『やさしい嘘』

古き良き時代に生きるエカおばあちゃん、挫折感についとげとげしくなる母マリーナ、未来も将来もない
グルジアに見切りをつけようとする娘のアダ。


そのエカおばあちゃん最愛の息子が亡くなった。マリーナは頑としてエカおばあちゃんに知らせまいと
する。そんな母に反発しながらも、引きずられるようにアダは息子のふりをして手紙を書き続けるが……


エカおばあちゃんを演じるのはエステール・ゴランタンという90歳にも手が届こうという女性で、何でも
85歳でデビュー、その後も出演依頼が絶えないのだそうです。でも、この方には女優という肩書きは
似合わない気がします。
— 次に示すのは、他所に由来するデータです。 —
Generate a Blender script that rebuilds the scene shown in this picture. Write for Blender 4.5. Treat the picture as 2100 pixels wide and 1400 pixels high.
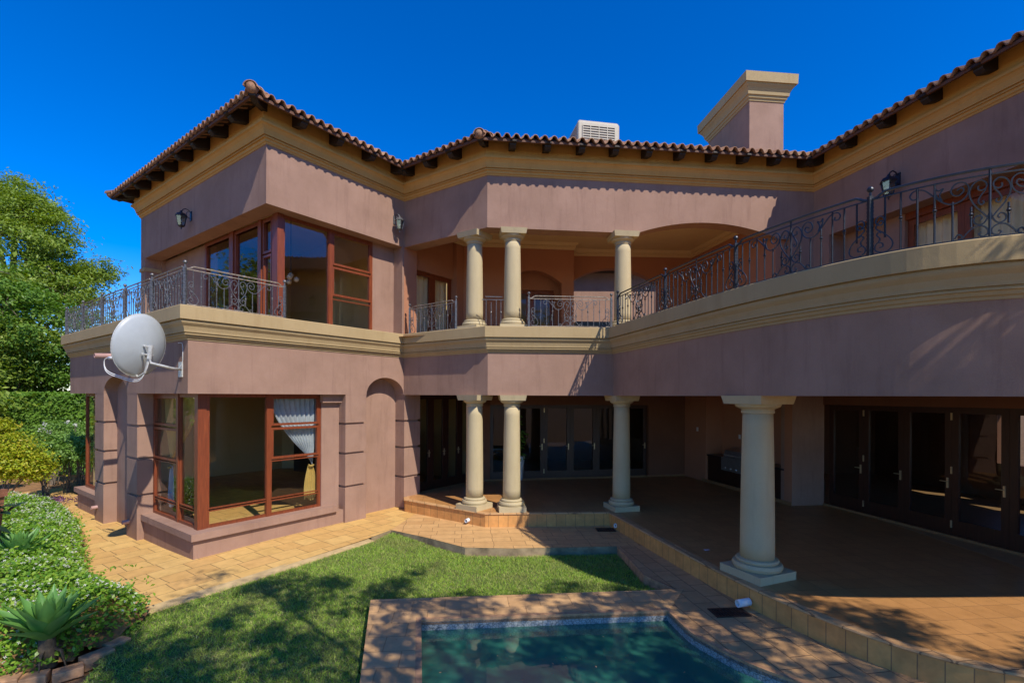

猫可愛がりされるだけではない、我が強くて周囲にちょっと手を焼かせる
エカおばあちゃん役がぴったりでした。


両手を空にかざすことで祈りになる。
たとえ林檎が腐っていても、手をのばさなければ齧ってみることもできないのだから。



以下ネタバレします。







最後は『やさしい嘘』という題名にうなりました。
母がついた「やさしい嘘」を再度祖母と孫がつく、というのは皮肉にも思えますが、エカおばあちゃんが
最後に選んだのは娘のマリーナだとも言えるかも。
雑誌売り場で所在なげなアダ、アダの決心を知り泣き崩れるマリーナ、マリーナを支えつつアダにキスを送るエカおばあちゃん…この流れが自然で優しく、涙が出ました。